Bishop-turned-president tested in Paraguay
APNews
Dec 09, 2009
When he was a Roman Catholic bishop, Fernando Lugo taught liberation theology to uplift the poor. Now president, he is in the uncomfortable position of sending special forces into Paraguay's northern forests to hunt kidnappers whose leaders include a former student and his former altar boy.
The ties between Lugo and the kidnappers of a wealthy rancher are providing fuel for an effort to impeach the president, whose election last year ended 61 years of unbroken right-wing Colorado Party rule. Lugo's government calls it a hypocritical campaign by politicians who committed far worse sins under the nation's long and brutal dictatorship.
Lugo, known as "bishop of the poor," was elected in large part for his advocacy of liberation theology, a Catholic movement that found inspiration in faith to push for social change, though the Vatican suppressed many versions and discouraged its teaching. Lugo renounced his church vows, saying he could do more for the poor as president than as bishop.
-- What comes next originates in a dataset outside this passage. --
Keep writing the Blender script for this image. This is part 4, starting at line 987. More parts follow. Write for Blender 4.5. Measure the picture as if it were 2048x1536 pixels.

The kidnapping of rancher Fidel Zavala to finance what the band has called a revolutionary movement for the poor now threatens to turn Lugo's past against him, taking his nonviolent idealism in a criminal direction.
The kidnappers _ a group linked to several bank robberies and other kidnappings in the past decade _ showed up Oct. 15 on Zavala's ranch wearing military uniforms and calling themselves the Paraguayan People's Army.
The rancher's family pleaded with Lugo not to send in the police, fearing Zavala would be killed. But Lugo is in a tough spot. He is accused by critics on the right of coddling the kidnappers while those on the left say he has potentially violated the rights of poor forest dwellers by sending in police armed with U.S.-provided anti-terror equipment.
"Fernando Lugo continues to be deeply tied to the kidnappers," Colorado Party Sen. Juan Carlos Galaverna declared on television last week. He accused the president not only of mentoring the future kidnappers, but continuing to act as their "chief, or at least the protector of the band."
Interior Minister Rafael Filizzola told The Associated Press that the allegation "defies common sense."
"They're trying to stigmatize the Paraguayan left because of this, but the left has always been nonviolent," he said. "The violence came from (Alfredo) Stroessner, a right-wing dictatorship that tortured and killed. The violence never came from the left, nor the church."
Filizzola described the kidnappers as dangerous. On Monday he asked Paraguay's Congress for $1 million to finance the special forces' overtime and to pay for tips on Zavala's whereabouts.
"We have the objective of finding them, capturing them and making them face justice," he said.